Please return exactly the run of lines that begins with the line containing "Write the bpy" and ends with the line containing "def SC(x, y, z): return", pictures excluded.

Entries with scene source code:
━━━━━━━━━━━━━━━━━━━━━━━━━━━━━━

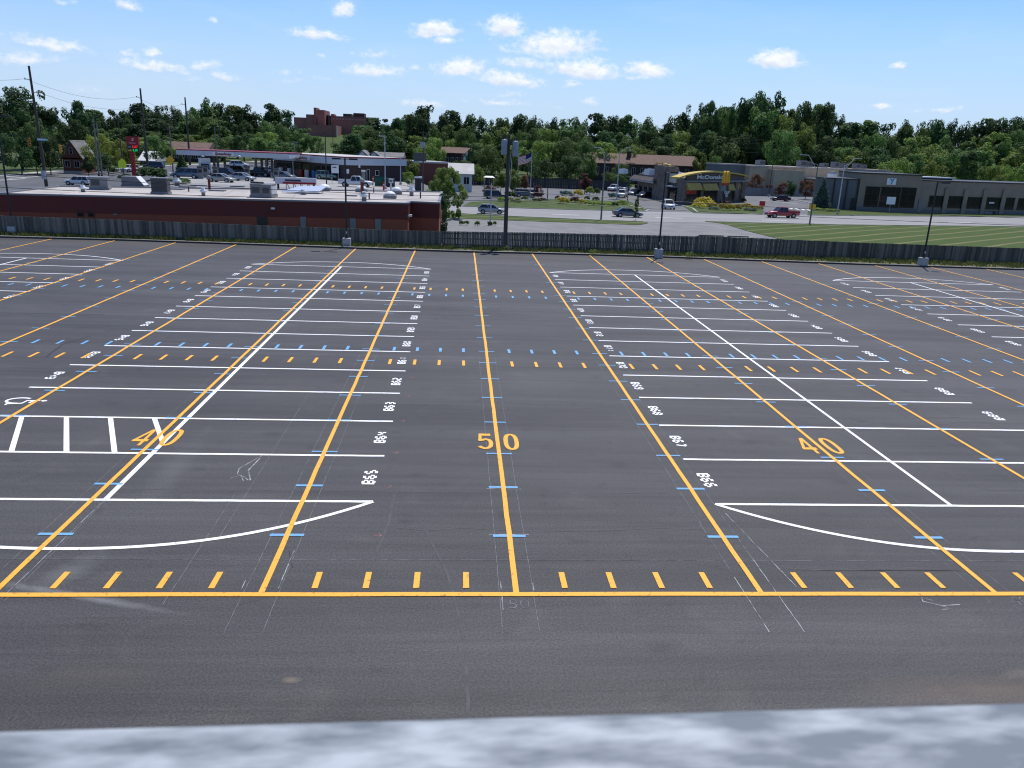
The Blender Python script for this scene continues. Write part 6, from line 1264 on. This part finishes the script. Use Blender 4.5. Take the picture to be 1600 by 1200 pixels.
# nearer, named trees
for px, py, wd, kd, lb in [(1108,161,40,'round','rounded green crown left of the tallest skyline clump'), (1137,167,34,'wide','lower green crown between the skyline clumps'), (1186,150,42,'ragged','tallest ragged tree on the right skyline, left of two'), (1212,151,40,'ragged','tallest ragged tree on the right skyline, right of two'), (1262,164,40,'round','big rounded crown on the right skyline, left of two'), (1287,166,40,'round','big rounded crown on the right skyline, right of two'), (655,167,38,'round','domed tree standing above the wood over the bushy tree')]: tree(lb, px, py-8, 300, wd*1.35, kd, 'dark' if px != 1137 else 'mid', int(px)%3)
def T(*a, **k): return tree(*a, **k)
T('huge dark tree at the left edge, left of the tallest pole', 18,131,215,78,'round','dark',0); T('tall dark tree just right of the tallest pole', 55,158,225,60,'ragged','dark',1); T('broad dark tree at the left picture edge, below the huge one', -20,165,200,80,'wide','dark',0); T('dark understorey tree behind the left traffic light', 25,205,190,70,'wide','dark',1); T('dark understorey tree left of the brick house', 72,212,195,55,'wide','dark',2); T('olive tree behind the tallest pole', 48,190,196,52,'wide','mid',0)
T('tall ragged tree alone on the skyline above the brick house', 119,149,240,46,'ragged','dark',2); T('rounded dark tree right above the brick house roof', 112,185,228,66,'wide','dark',0); T('mid green tree filling the gap left of the skyline tree', 88,183,250,52,'round','mid',1); T('bright yellow green tree right of the brick house', 152,207,205,50,'wide','yellow',0); T('bright yellow green tree behind the lime warning sign', 188,216,200,44,'wide','yellow',1); T('dark round bush tree at the right corner of the brick house', 135,243,192,22,'round','dark',2); T('dark clump under the yellow green trees', 166,238,188,46,'wide','dark',1)
T('light green tree right of the red price sign', 240,211,225,44,'wide','mid',2); T('low pale green tree behind the diamond sign', 262,222,235,34,'round','light',2); T('light yellow green tree over the brown roof behind the canopy', 296,212,262,48,'wide','light',0); T('pale green tree at the right end of the brown roof', 332,222,255,40,'wide','mid',1)
T('dark evergreen under the canopy end by the diamond sign', 283,241,170,20,'cone','dark',0); T('bare limbed green tree above the canopy middle', 416,212,230,52,'ragged','mid',2); T('mid green tree above the canopy right end', 447,222,225,40,'round','mid',0); T('dark tree below the hospital left wing', 470,198,330,46,'round','mid',1); T('mid green tree below the hospital tower', 492,212,310,34,'wide','mid',2)
T('big dark round tree right of the grassy slope', 545,207,250,62,'round','dark',0); T('large mid green tree under the hospital right end', 575,196,280,66,'wide','mid',1); T('dark tree above the shop roof right half', 610,203,255,56,'round','dark',1); T('green tree above the grey shingled house', 590,214,262,50,'wide','mid',0)
T('light green tree at the right end of the gas station shop', 643,247,165,34,'round','light',1); T('low bright green bush tree by the kiosk', 637,268,140,24,'wide','light',2); T('light green tree above the brick block', 665,222,235,44,'wide','light',0); T('bright green tree left of the dark brick house', 680,214,260,42,'wide','light',2)
T('dark tree right of the dark brick house', 742,222,240,40,'round','dark',1); T('narrow dark conifer by the white gabled house', 733,231,235,14,'cone','dark',1); T('big green tree left of the transformer pole', 762,226,225,54,'wide','mid',0); T('pale flowering green tree before the dark fence', 748,256,212,30,'wide','light',1); T('green tree above the dark fence left of the pole', 722,250,220,40,'wide','mid',2)
T('bright green tree right behind the transformer pole', 808,216,245,46,'round','light',1); T('bright round tree left half hidden by the pole', 783,268,168,28,'round','light',0); T('bright round tree right half hidden by the pole', 802,264,166,28,'round','light',2); T('rust coloured tree right of the transformer pole', 818,272,172,22,'round','rust',0)
T('light green tree behind the flag', 848,219,235,50,'wide','light',2); T('large dark green tree right of the flag', 880,212,240,66,'wide','mid',0); T('broad green tree at the left end of the apartment roof', 912,214,250,56,'wide','mid',1); T('dark tree filling in below the flag', 842,246,214,52,'wide','dark',0); T('dark tree above the dark fence right half', 892,243,216,60,'wide','dark',2); T('green tree before the apartment left end', 920,238,224,40,'round','mid',1)
T('green tree in front of the apartment wall', 972,255,232,36,'wide','mid',2); T('green tree left of the drive-through eave', 955,268,222,34,'wide','mid',0); T('dark hedge like tree behind the drive-through', 978,272,216,36,'wide','dark',1); T('bright tree right of the apartment block', 1098,236,262,30,'round','light',1); T('green tree between apartment block and tan hall', 1118,243,255,34,'wide','mid',2)
T('purple leaved tree left of the transformer pole', 765,289,160,24,'wide','purple',0); T('purple red tree right of the flagpole', 842,288,158,20,'wide','purple',1); T('tall purple red tree left of the wooden street light', 915,270,185,26,'round','purple',2)
_b = atg(1288,327.5); T('blue spruce at the corner of the gym', 1289,276,_b.y-.8,30,'cone','blue',2, n=3600); T('rusty orange tree before the tan hall', 1221,283,205,24,'wide','rust',1); T('brownish tree left of the blue spruce', 1262,281,196,32,'wide','rust',2); T('dark tree between the rusty trees', 1238,281,190,20,'round','dark',1); T('reddish tree right of the burger restaurant', 1184,270,212,28,'wide','rust',0); T('pale rust tree behind the drive sign', 1203,288,215,16,'wide','rust',2)
T('light yellow green tree over the gym roof', 1402,244,225,60,'wide','light',0); T('bright yellow tree over the gym wing', 1462,251,222,52,'wide','light',1); T('light yellow green tree, left of the pair over the right gym wing', 1553,258,205,56,'wide','light',2); T('light yellow green tree, right of the pair over the right gym wing', 1592,254,206,50,'wide','light',0); T('mid green tree over the clerestory', 1434,238,235,50,'round','mid',1); T('pale trunked tall tree over the gym wing', 1516,236,230,36,'tall','mid',2)
T('mid green tree over the tan hall left end', 1185,232,292,44,'wide','mid',0); T('light green tree over the tan hall middle', 1232,234,296,44,'wide','light',1); T('green tree over the tan hall units', 1300,232,300,46,'wide','mid',2); T('dark tree over the tan hall right end', 1350,236,300,44,'wide','dark',1)
# the bushy tree beside the restaurant, with finer leaves
p = atY(696,258,101); b = Vector((p.x+.2,101,H(p.x,101))); plant('tree', 'bushy bright green tree at the right end of the maroon restaurant', 'tree', b, p.z-b.z, 66*114/FPX, 'bushy', 'light', 0, 17000, .026)
def shrub(label, px, py, wpx, hpx, leaf, kind='mound', seed=0, Y=None, n=900, ls=.10, name='shrub', grp=None, wd=None):
    b = atg(px, py) if Y is None else gY(px, py, Y); k = (b-CAM).dot(AF)/FPX; return plant(name, label, 'shrub', b, max(.3, topz(b, py-hpx)-b.z)*1.4, wpx*k, kind, leaf, seed, n, ls, grp, 0.0, wd)
shrub('narrow dark evergreen shrub at the right wall of the restaurant', 691,356,18,32,'dark','tall',1, Y=72, n=2600, ls=.05); shrub('thin dark columnar sapling on the verge before the dark sedan', 993,345,7,27,'dark','tall',0, n=1500, ls=.05)
shrub('large clipped dark hedge beside the price sign', 239,281,50,19,'dark','mound',0, n=3000, ls=.07, name='hedge'); shrub('low green hedge right of the large clipped hedge', 280,287,36,8,'mid','mound',1, n=1600, ls=.08, name='hedge'); shrub('small green bush at the foot of the price sign', 198,277,18,5,'mid','mound',2); shrub('dark little bush left of the slanted roof hood', 187,281,7,7,'dark','mound',1)
G1 = 'shrubs on the burger restaurant verge'
for a in [('golden mound shrub left of the wooden street light, nearest the road',880,319,19,11,'gold'), ('dark blue green shrub behind the golden mound',884,309,22,11,'blue'), ('golden shrub between the dark shrub and the street light',903,308,17,11,'gold'), ('yellow green shrub at the top right of the group',921,305,14,12,'lime'), ('olive shrub beside the street light pole',932,305,12,10,'mid'), ('purple shrub behind the golden mound',898,317,16,9,'purple'), ('small purple shrub at the left of the golden mound',871,313,9,7,'purple'), ('gold green shrub right of the purple shrub',909,319,11,8,'gold'),
          ('left part of the long lime shrub row',920,321,16,7,'lime'), ('middle part of the long lime shrub row',934,322,18,7,'lime'), ('right part of the long lime shrub row',950,322.5,18,6,'lime'), ('round green shrub above the lime row, left one',917,313.5,10,7,'mid'), ('round green shrub above the lime row, right one',931,314.5,12,7,'mid'), ('big blue green mound beside the white drive-through car',958,311.5,19,10,'blue'), ('lime shrub right of the slim street light',972,320,18,7,'lime'), ('dark shrub at the end of the lime row',960,323,12,7,'dark'),
          ('lime mound left of the transformer pole',783,315.5,14,7,'lime'), ('lime mound right beside the transformer pole',798,316,10,7,'lime'), ('lime mound right of the transformer pole',809,317,13,7,'lime'), ('dark green mound behind the transformer pole',797,309.5,20,10,'dark'), ('low dark shrub at the flagpole foot',838,315,16,5,'dark'), ('olive shrub left of the flagpole',820,313,12,6,'mid'), ('dark shrub under the purple red tree',846,314,15,5,'purple')]: shrub(*a, seed=random.randrange(3), grp=G1)
G2 = 'yellow mounds before the burger restaurant'
for a in [('large golden mound at the left of the restaurant front',1099,322,30,13,'gold'), ('golden mound below the large one at the drive corner',1092,325.5,22,9,'gold'), ('golden mound right of the large one',1112,324,16,8,'gold'), ('first of three tight golden mounds under the pylon sign',1129,329,14,11,'gold'), ('second of three tight golden mounds under the pylon sign',1141,329.5,13,11,'gold'), ('third of three tight golden mounds under the pylon sign',1152,329.5,13,10,'gold'), ('golden mound right of the three tight ones',1166,326,18,8,'gold'), ('low golden mound at the right end',1182,327,20,6,'gold'), ('red flowering mound under the pylon sign',1132,319,18,5,'rust'), ('grey green ground shrub between golden mounds',1115,328.5,18,5,'blue'), ('green shrub at the restaurant right corner',1160,316,12,6,'mid'), ('grey green low shrub at the right of the mounds',1172,330,22,4,'blue')]: shrub(*a, seed=random.randrange(3), grp=G2)
G3 = 'shrubs on the gym lawn'
for a in [('low lime shrub bed left on the gym lawn',1277,330,16,5,'lime'), ('lime shrub bed in the middle of the gym corner',1292,331,16,5,'lime'), ('lime shrub bed right by the gym street light',1304,331.5,14,5,'lime'), ('spreading blue juniper under the spruce',1296,325,24,9,'blue')]: shrub(*a, seed=random.randrange(3), grp=G3)
for px in (721,729,746,765.5,773): 
    i = (721,729,746,765.5,773).index(px); shrub('spiky grass clump in the verge bed, %s from the left' % ('first','second','third','fourth','fifth')[i], px, 352-(.0 if px<740 else -1), 9 if i < 4 else 6, 7, 'mid', 'mound', i%3, n=400, ls=.14, name='grass_clump', grp='clumps in the verge bed')
shrub('tall weed at the kerb below the slatted fence, left of the lamp block', 926,403,14,11,'light','wide',0, Y=48.6, n=420, ls=.06, name='weed'); shrub('tall weed at the kerb right of the lamp block', 1077,406,16,10,'light','wide',1, Y=48.7, n=420, ls=.06, name='weed'); shrub('small weed at the fence foot near the utility pole', 792,392,12,6,'light','wide',2, Y=50.3, n=300, ls=.07, name='weed')
# far wood behind everything, one mass
random.seed(5); fw = MB()
for i in range(95):
    x = -330+i*8.5+random.uniform(-3,3); Y = 400+random.uniform(-20,30); px, py = proj((x, Y, 8)); 
    if px < -150 or px > 1750 or 445 < px < 600: continue
    zt_ = atY(px, prof_y(max(-60,min(1660,px)))+7, Y).z; zb_ = H(x, Y); h = max(6, zt_-zb_); cr = PROTO[('geo', random.choice(['round','wide']), random.randrange(3), 5200)][0] if ('geo','round',0,5200) in PROTO else None
    if cr is None: continue
    w = random.uniform(14,18); step = 3
    for k in range(0, len(cr.f), step): fw.add([(x+v[0]*w*1.3, Y+v[1]*w*1.3, zb_+v[2]*h) for v in (cr.v[j] for j in cr.f[k])], [(0,1,2,3)])
stuff(fw.build('far_wood', LEAF['mid'], None, fix=False))
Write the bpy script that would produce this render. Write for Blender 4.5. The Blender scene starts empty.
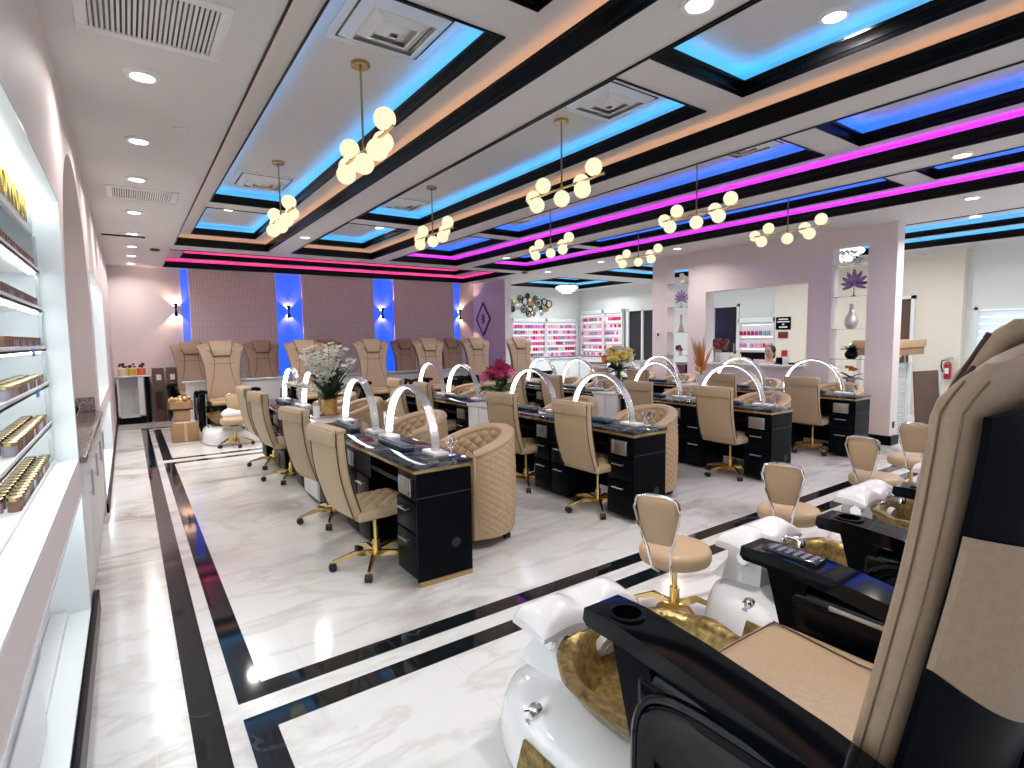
import bpy, bmesh, math, random
from mathutils import Matrix, Vector
random.seed(7)
PI = math.pi
S = bpy.context.scene
COL = S.collection
D = bpy.data

# ------------------------------------------------------------------ helpers
def T(x=0, y=0, z=0): return Matrix.Translation((x, y, z))
def RX(a): return Matrix.Rotation(a, 4, 'X')
def RY(a): return Matrix.Rotation(a, 4, 'Y')
def RZ(a): return Matrix.Rotation(a, 4, 'Z')
def SC(x, y, z): return Matrix.Diagonal((x, y, z, 1))

class MB:
    def __init__(s): s.v = []; s.f = []; s.m = []
    def add(s, vs, fs, mi=0, M=None):
        o = len(s.v)
        for p in vs:
            s.v.append(tuple(M @ Vector(p)) if M is not None else tuple(p))
        for f in fs: s.f.append(tuple(i + o for i in f)); s.m.append(mi)
        return s
    def box(s, x0, x1, y0, y1, z0, z1, b=0, mi=0, M=None, seg=2):
        if b <= 0:
            vs = [(x, y, z) for z in (z0, z1) for y in (y0, y1) for x in (x0, x1)]
            return s.add(vs, [(0, 2, 3, 1), (4, 5, 7, 6), (0, 1, 5, 4), (2, 6, 7, 3), (0, 4, 6, 2), (1, 3, 7, 5)], mi, M)
        bm = bmesh.new()
        bmesh.ops.create_cube(bm, size=1)
        for v in bm.verts:
            v.co = Vector(((x0 + x1) / 2 + v.co.x * (x1 - x0), (y0 + y1) / 2 + v.co.y * (y1 - y0), (z0 + z1) / 2 + v.co.z * (z1 - z0)))
        b = min(b, .49 * min(abs(x1 - x0), abs(y1 - y0), abs(z1 - z0)))
        bmesh.ops.bevel(bm, geom=list(bm.edges), offset=b, segments=seg, profile=.5, affect='EDGES')
        return s.bm(bm, mi, M)
    def bm(s, bm, mi=0, M=None):
        bm.verts.index_update()
        s.add([v.co[:] for v in bm.verts], [[v.index for v in f.verts] for f in bm.faces], mi, M)
        bm.free(); return s
    def loft(s, rings, caps=True, mi=0, M=None, closed=True, loop=False):
        n = len(rings[0]); vs = [p for r in rings for p in r]; fs = []
        R = len(rings)
        for i in range(R if loop else R - 1):
            a = i * n; b = ((i + 1) % R) * n
            for j in range(n if closed else n - 1):
                k = (j + 1) % n
                fs.append((a + j, a + k, b + k, b + j))
        if caps and not loop and closed:
            fs.append(tuple(reversed(range(n)))); fs.append(tuple(range((R - 1) * n, R * n)))
        return s.add(vs, fs, mi, M)
    def cyl(s, p0, p1, r0, r1=None, n=16, mi=0, M=None, caps=True):
        r1 = r0 if r1 is None else r1
        p0 = Vector(p0); p1 = Vector(p1); d = (p1 - p0).normalized()
        a = d.orthogonal().normalized(); b = d.cross(a)
        rings = [[p + (a * math.cos(2 * PI * k / n) + b * math.sin(2 * PI * k / n)) * r for k in range(n)] for p, r in ((p0, r0), (p1, r1))]
        return s.loft(rings, caps, mi, M)
    def tube(s, pts, r, n=8, closed=False, mi=0, M=None):
        pts = [Vector(p) for p in pts]; N = len(pts); rings = []; a = None
        for i, p in enumerate(pts):
            if closed: d = pts[(i + 1) % N] - pts[i - 1]
            else: d = pts[min(i + 1, N - 1)] - pts[max(i - 1, 0)]
            d.normalize()
            if a is None: a = d.orthogonal().normalized()
            else:
                a = a - d * a.dot(d)
                a = a.normalized() if a.length > 1e-6 else d.orthogonal().normalized()
            b = d.cross(a); rr = r[i] if isinstance(r, (list, tuple)) else r
            rings.append([p + (a * math.cos(2 * PI * k / n) + b * math.sin(2 * PI * k / n)) * rr for k in range(n)])
        return s.loft(rings, True, mi, M, loop=closed)
    def lathe(s, prof, n=24, mi=0, M=None, sx=1, sy=1, caps=True):
        rings = [[(r * math.cos(2 * PI * k / n) * sx, r * math.sin(2 * PI * k / n) * sy, z) for k in range(n)] for r, z in prof]
        return s.loft(rings, caps, mi, M)
    def prism(s, poly, z0, z1, mi=0, M=None):
        return s.loft([[(x, y, z) for x, y in poly] for z in (z0, z1)], True, mi, M)
    def sph(s, c=(0, 0, 0), r=1, sc=(1, 1, 1), nu=16, nv=10, mi=0, M=None):
        rings = []
        for j in range(nv + 1):
            t = PI * j / nv; q = max(math.sin(t), .001)
            rings.append([(c[0] + r * sc[0] * q * math.cos(2 * PI * k / nu), c[1] + r * sc[1] * q * math.sin(2 * PI * k / nu), c[2] - r * sc[2] * math.cos(t)) for k in range(nu)])
        return s.loft(rings, True, mi, M)
    def grid(s, fn, nu, nv, mi=0, M=None):
        vs = [fn(i / nu, j / nv) for j in range(nv + 1) for i in range(nu + 1)]
        fs = [(j * (nu + 1) + i, j * (nu + 1) + i + 1, (j + 1) * (nu + 1) + i + 1, (j + 1) * (nu + 1) + i) for j in range(nv) for i in range(nu)]
        return s.add(vs, fs, mi, M)
    def mesh(s, name, mats, angle=38, smooth=True):
        me = D.meshes.new(name)
        me.from_pydata(s.v, [], s.f)
        for m in (mats if isinstance(mats, (list, tuple)) else [mats]): me.materials.append(m)
        me.polygons.foreach_set('material_index', s.m)
        bm = bmesh.new(); bm.from_mesh(me)
        bmesh.ops.recalc_face_normals(bm, faces=bm.faces); bm.to_mesh(me); bm.free()
        if smooth:
            me.polygons.foreach_set('use_smooth', [True] * len(me.polygons))
            me.set_sharp_from_angle(angle=math.radians(angle))
        me.update(); return me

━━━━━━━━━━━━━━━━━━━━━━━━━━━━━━

Task response:
Write the bpy script that would produce this render. Write for Blender 4.5. The Blender scene starts empty.
import bpy, bmesh, math, random
from mathutils import Matrix, Vector
random.seed(7)
PI = math.pi
S = bpy.context.scene
COL = S.collection
D = bpy.data

# ------------------------------------------------------------------ helpers
def T(x=0, y=0, z=0): return Matrix.Translation((x, y, z))
def RX(a): return Matrix.Rotation(a, 4, 'X')
def RY(a): return Matrix.Rotation(a, 4, 'Y')
def RZ(a): return Matrix.Rotation(a, 4, 'Z')
def SC(x, y, z): return Matrix.Diagonal((x, y, z, 1))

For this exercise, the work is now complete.